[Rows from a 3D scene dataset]

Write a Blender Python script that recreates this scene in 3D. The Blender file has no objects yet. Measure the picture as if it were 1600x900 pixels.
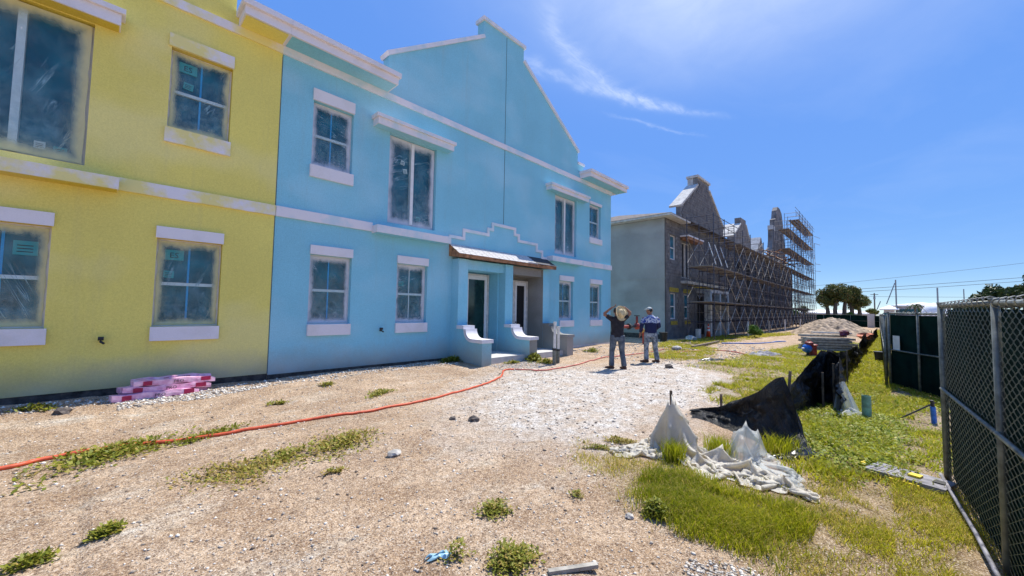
import bpy, math, random
import numpy as np
from mathutils import Matrix, Vector, Euler
random.seed(7); RNG = np.random.default_rng(7)
S = bpy.context.scene; COL = S.collection
R = math.radians

# ------------------------------------------------------------------ camera, sky, sun, exposure
CAM_H = 1.65
YAW, PITCH, ROLL, FPX = R(43.9), R(3.05), R(-0.99), 609.0
fw = Vector((math.cos(YAW)*math.cos(PITCH), math.sin(YAW)*math.cos(PITCH), math.sin(PITCH)))
rt0 = Vector((math.sin(YAW), -math.cos(YAW), 0)); up0 = rt0.cross(fw)
rt = math.cos(ROLL)*rt0 - math.sin(ROLL)*up0; up = math.sin(ROLL)*rt0 + math.cos(ROLL)*up0
cd = bpy.data.cameras.new('camera'); cam = bpy.data.objects.new('camera', cd); COL.objects.link(cam)
cam.matrix_world = Matrix(((rt.x, up.x, -fw.x, 0), (rt.y, up.y, -fw.y, 0), (rt.z, up.z, -fw.z, CAM_H), (0, 0, 0, 1)))
cd.sensor_width = 36.0; cd.lens = 36.0*FPX/1600.0; cd.clip_start = 0.05; cd.clip_end = 4000
S.camera = cam
S.view_settings.view_transform = 'Standard'; S.view_settings.look = 'None'
S.view_settings.exposure = 0.80; S.view_settings.gamma = 1.0

SUN_AZ, SUN_EL = R(1.5), R(60.0)          # azimuth from +X (along the facades) towards +Y
W = bpy.data.worlds.new('World'); S.world = W; W.use_nodes = True
wn = W.node_tree.nodes; wl = W.node_tree.links; wn.clear()
wo = wn.new('ShaderNodeOutputWorld'); bg = wn.new('ShaderNodeBackground'); bg.inputs['Strength'].default_value = 0.145
sky = wn.new('ShaderNodeTexSky'); sky.sky_type = 'NISHITA'; sky.sun_disc = False
sky.sun_elevation = SUN_EL; sky.sun_rotation = R(90) - SUN_AZ
sky.air_density = .6; sky.dust_density = .1; sky.ozone_density = 4.5; sky.altitude = 0
def wmath(op, a, b=None, c=None, clamp=False):
    n = wn.new('ShaderNodeMath'); n.operation = op; n.use_clamp = clamp
    for i, v in enumerate((a, b, c)):
        if v is None: continue
        if isinstance(v, (int, float)): n.inputs[i].default_value = v
        else: wl.new(v, n.inputs[i])
    return n.outputs[0]
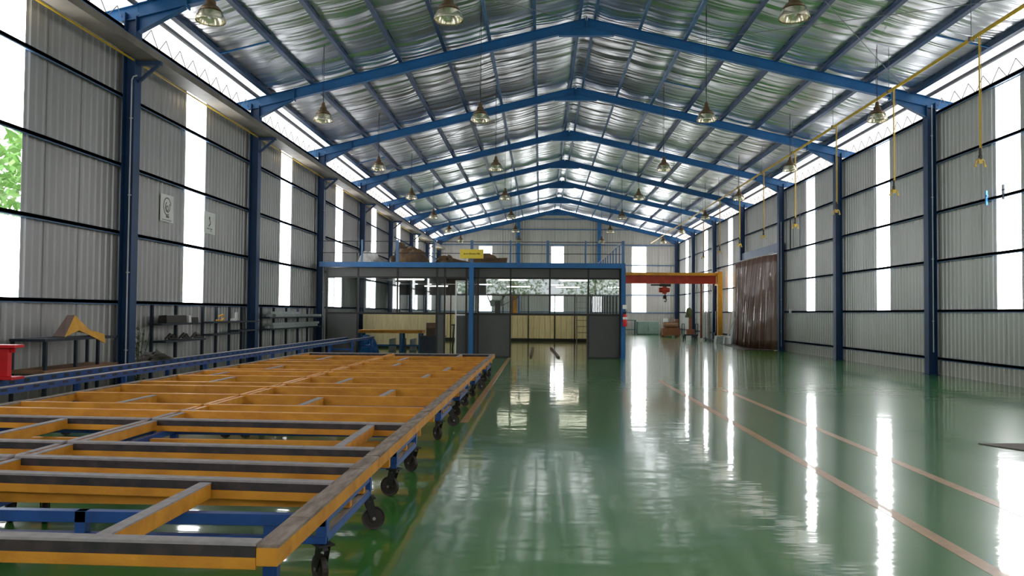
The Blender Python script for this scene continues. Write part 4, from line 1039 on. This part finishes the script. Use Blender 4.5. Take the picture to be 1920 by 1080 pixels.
m2 = MB(); m2.box(-1.3, .9, -.35, .35, 1.05, 1.12); m2.build('top', M['teal'], t)
m2 = MB(); m2.box(-1.3, .9, -.3, .3, .35, .42); m2.build('shelf', M['teal'], t)
for x in (-1.25, -.2, .85):
    for y in (-.3, .3): m2 = MB(); m2.box(x - .03, x + .03, y - .03, y + .03, 0, 1.05); m2.build('leg', M['teal'], t)
junk_box('dark_crate', 9.35, 61.0, 61.6, 0, .55, M['junk'], 'dark green crate in the far right corner', 'crate', .8)

# small fittings on the right wall
m2 = MB(); m2.box(-.03, .03, -.09, .09, -.09, .09); o = m2.build('switch_box', M['white'], bevel=.01); o.location = (WR - .15, 34.7, 1.72); tag(o, 'small white switch box on the right wall rail next to the brown curtain', 'switch box')
for k, (y, z, m_, l_) in enumerate(((19.55, 4.36, 'blue_clip', 'bright blue clip on the right wall rail near the picture edge'), (18.85, 4.40, 'dark_steel', 'dark clip on the rail in front of the bright strip at the right edge'))):
    m2 = MB(); m2.box(-.02, .02, -.02, .02, -.17, .17); m2.bar((0, -.05, .05), (0, .05, .05), .03, .03); o = m2.build('rail_clip', M[m_]); o.location = (WR - .14, y, z); tag(o, l_, 'clip')
for k, y in enumerate((33.4, 34.7)):
    m2 = MB(); m2.box(-.02, .02, -.03, .03, -.65, .65); o = m2.build('vertical_strap', M['dark_steel']); o.location = (WR - .14, y, 5.0); tag(o, 'dark vertical bar between two right wall rails, %s the bright strip' % ('nearer to', 'farther from')[k], 'bar')

# floor markings
for k, (x, y0, y1, nm) in enumerate(((-1.08, 11.5, 28.3, 'left, beside the tables'), (2.77, 3.0, 19.3, 'middle of the right half'), (3.79, 3.0, 17.0, 'nearest the right wall'))):
    m2 = MB(); m2.box(x - .055, x + .055, y0, y1, .0006, .002); tag(m2.build('floor_line', M['line']), 'faded orange line painted on the green floor, %s' % nm, 'floor line', 'painted floor lines')
m2 = MB(); m2.prism([(5.33, 10.16), (7.8, 10.35), (7.6, 8.6), (6.4, 8.3)], 'z', .001, .012)
tag(m2.build('flat_board', M['mat_grey']), 'grey brown flat board lying on the floor at the right picture edge', 'board')

# trees outside
def tree(x, y, h, r, label, seed, n=1700, z0=None):
    t = thing('tree', label, 'tree', (x, y, -.2)); rn = random.Random(seed)
    m2 = MB(); m2.tube([(0, 0, 0), (.1, .05, h * .3), (0, .1, h * .6), (.1, 0, h * .85)], [.16, .13, .09, .04], 8); m2.build('trunk', M['bark'], t)
    m2 = MB()
    for i in range(n):
        a = rn.uniform(0, 6.283); b = rn.uniform(-1, 1); q = r * rn.random() ** .4
        c = Vector((q * math.cos(a) * math.sqrt(1 - b * b), q * math.sin(a) * math.sqrt(1 - b * b), h * .62 + q * b * (h * .42 / r)))
        u = Vector((rn.uniform(-1, 1), rn.uniform(-1, 1), rn.uniform(-1, 1))).normalized() * .16; w = u.cross(Vector((rn.uniform(-1, 1), rn.uniform(-1, 1), .5))).normalized() * .07
        m2.quad(tuple(c - u), tuple(c + w), tuple(c + u), tuple(c - w))
    m2.build('foliage', M['leaf'], t); return t
tree(-13.0, 17.5, 6.5, 2.6, 'bright green tree outside the left wall, seen through the clear pane', 1, 3000)
tree(-2.5, -16, 7.0, 3.2, 'green tree outside the open gate behind the camera, left one', 2, 1500)
tree(5.0, -19, 7.5, 3.6, 'green tree outside the open gate behind the camera, right one', 3, 1500)
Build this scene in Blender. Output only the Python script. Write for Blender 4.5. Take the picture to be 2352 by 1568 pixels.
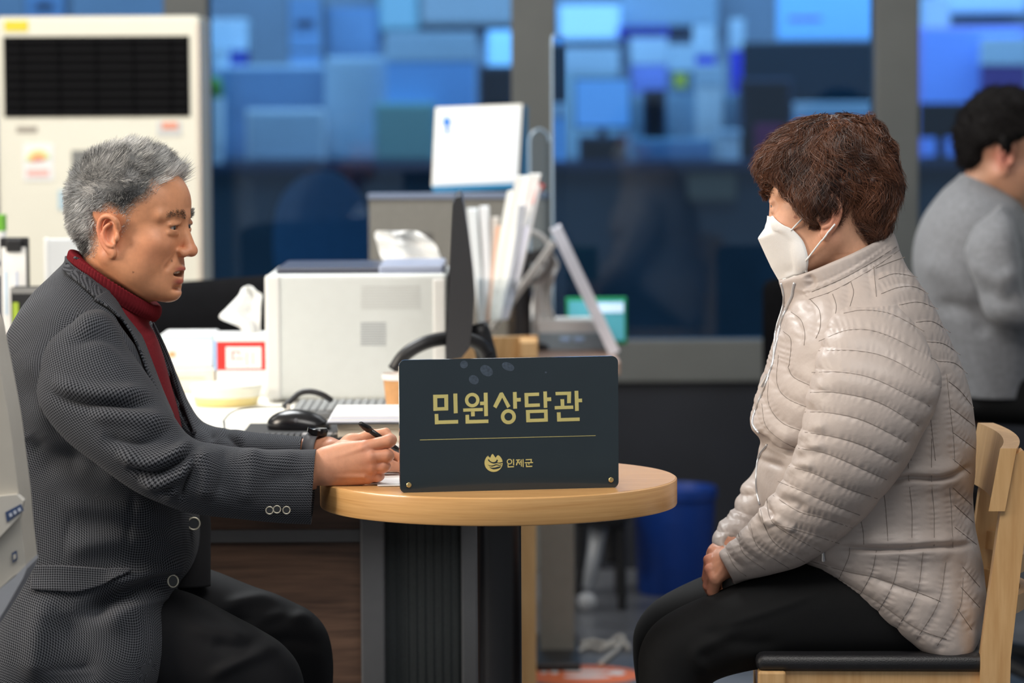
import bpy, bmesh, math, random
import numpy as np
from mathutils import Vector, Matrix
from mathutils.bvhtree import BVHTree

for o in list(bpy.data.objects): bpy.data.objects.remove(o)
scene = bpy.context.scene
COL = scene.collection
random.seed(7); RNG = np.random.default_rng(7)

# ------------------------------------------------------------------ camera
FPX, HOR = 7926.0, 220.0
CAM_D, CAM_H = 5.58, 1.346
PITCH = math.atan((784 - HOR) / FPX); ROLL = math.radians(0.3)
_r = np.array([1.0, 0, 0]); _u = np.array([0, math.sin(PITCH), math.cos(PITCH)]); _f = np.array([0, math.cos(PITCH), -math.sin(PITCH)])
CR = math.cos(ROLL) * _r - math.sin(ROLL) * _u
CU = math.sin(ROLL) * _r + math.cos(ROLL) * _u
CF = _f
CPOS = np.array([0.0, -CAM_D, CAM_H])
cam_data = bpy.data.cameras.new('camera'); cam = bpy.data.objects.new('camera', cam_data); COL.objects.link(cam)
cam_data.sensor_width = 36.0; cam_data.lens = FPX / 2352 * 36.0
cam_data.clip_start = 0.1; cam_data.clip_end = 100
cam.matrix_world = Matrix(((CR[0], CU[0], -CF[0], CPOS[0]), (CR[1], CU[1], -CF[1], CPOS[1]), (CR[2], CU[2], -CF[2], CPOS[2]), (0, 0, 0, 1)))
cam_data.dof.use_dof = True; cam_data.dof.focus_distance = 5.59; cam_data.dof.aperture_fstop = 3.3
scene.camera = cam

def P(px, py, Y):
    """point of the room at depth Y that is seen at photo pixel (px, py)"""
    d = CF + CR * ((px - 1176) / FPX) - CU * ((py - 784) / FPX)
    t = (Y - CPOS[1]) / d[1]
    return CPOS + d * t

def S(Y): return FPX / (CAM_D + Y)          # pixels per metre at depth Y

# ------------------------------------------------------------------ world, lights, exposure
world = bpy.data.worlds.new('world'); scene.world = world; world.use_nodes = True
bg = world.node_tree.nodes['Background']; bg.inputs[0].default_value = (0.86, 0.93, 1.0, 1); bg.inputs[1].default_value = 0.36

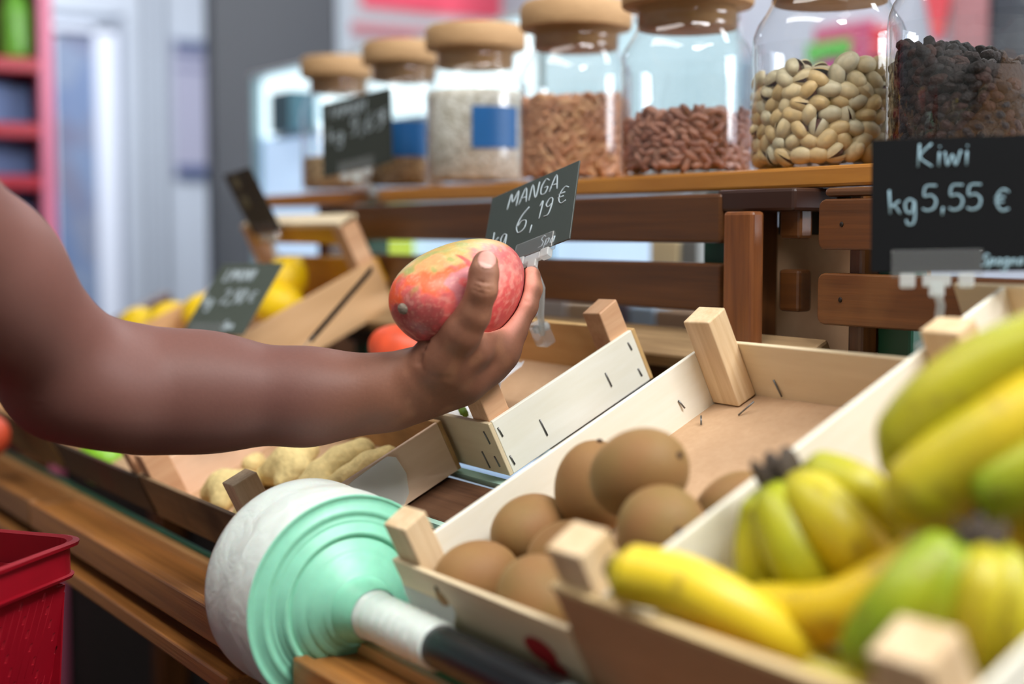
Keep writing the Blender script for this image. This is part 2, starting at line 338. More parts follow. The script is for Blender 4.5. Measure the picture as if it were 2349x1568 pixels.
# ------------------------------------------------------------------ crates
def bar(mb, p, q, r=0.0006):
    return mb.tube([p, q], r, 6)
def crate(name, label, x0, x1, y0, L, wh, ph, mats, bk=None, group=None, posts='1111', staples=(), frontw=None, pw=0.028, pd=0.022, wallx=None):
    """floor front edge at y0 on the display; local axes: X along the stall, Y up the slope, Z square to it"""
    W = x1 - x0
    r = thing(name, label, 'crate', (x0, y0, pz(y0) + 0.0015), (TA, 0, 0), group)
    mw, mx, mp, mf = mats; t = 0.004
    MB().box((0.002, 0.002, 0), (W - 0.002, L - 0.002, 0.003)).build('bottom_panel', mf, r)
    lx = wallx or 0
    MB().box((0, 0, 0.0), (W, t, frontw or wh)).build('front_panel', mx if not isinstance(mx, tuple) else mx[0], r, bevel=0.0008)
    MB().box((0, L - t, 0.0), (W, L, bk or wh)).build('back_panel', mx if not isinstance(mx, tuple) else mx[1], r, bevel=0.0008)
    MB().box((lx, t, 0.0), (lx + t, L - t, wh)).build('side_panel', mw, r, bevel=0.0008)
    MB().box((W - t, t, 0.0), (W, L - t, wh)).build('side_panel', mw, r, bevel=0.0008)
    for i, (cx, cy) in enumerate(((t + pw / 2 , t + pd / 2), (W - t - pw / 2, t + pd / 2), (t + pw / 2, L - t - pd / 2), (W - t - pw / 2, L - t - pd / 2))):
        if posts[i] == '1':
            mb = MB(); a, b = pw / 2, pd / 2; c = 0.004
            z = ph
            V = [(cx - a, cy - b, 0.004), (cx + a, cy - b, 0.004), (cx + a, cy + b, 0.004), (cx - a, cy + b, 0.004),
                 (cx - a, cy - b, z - c), (cx + a, cy - b, z - c * .7), (cx + a, cy + b, z), (cx - a, cy + b, z - 0.0005), (cx, cy, z - c * .48)]
            mb.add(V, [(0, 3, 2, 1), (0, 1, 5, 4), (1, 2, 6, 5), (2, 3, 7, 6), (3, 0, 4, 7), (4, 5, 8), (5, 6, 8), (6, 7, 8), (7, 4, 8)])
            mb.build('corner_post', mp, r, bevel=0.0012)
    for s in staples:
        MB().tube([s[0], s[1]], 0.0007, 6).build('staple', STEEL, r)
    return r
PM = (POPLAR, POPLARX, POST, KRAFT)
DULL = (DULLX, (DULLX, OLDX), PINKWOOD, KRAFT)
K0, KY, KL, KW = -0.868, 0.491, 0.327, 0.212
kc = crate('fruit_crate', 'pale wooden crate holding the loose kiwis, nearly empty at the back', K0, K0 + KW, KY, KL, 0.050, 0.082, PM, pw=0.031, pd=0.02, posts='1010',
      staples=[((0.0045, KL - 0.055, 0.024), (0.0062, KL - 0.053, 0.016)), ((0.062, KL - 0.0045, 0.020), (0.066, KL - 0.0055, 0.006)), ((0.045, KL - 0.035, 0.004), (0.055, KL - 0.024, 0.011)),
               ((0.022, KL - 0.055, 0.004), (0.019, KL - 0.050, 0.009)), ((0.0, 0.035, 0.03), (-0.0006, 0.037, 0.022))])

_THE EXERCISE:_
Begin at the first line of the entries above and return each line exactly, stopping after the line that contains "R = math.radians". Pictures do not belong in the copy.

_CORRECT RESULT:_
Write a Blender Python script that recreates this scene in 3D. The Blender file has no objects yet. Measure the picture as if it were 1600x900 pixels.
import bpy, math, random
import numpy as np
from mathutils import Matrix, Vector, Euler
random.seed(7); RNG = np.random.default_rng(7)
S = bpy.context.scene; COL = S.collection
R = math.radians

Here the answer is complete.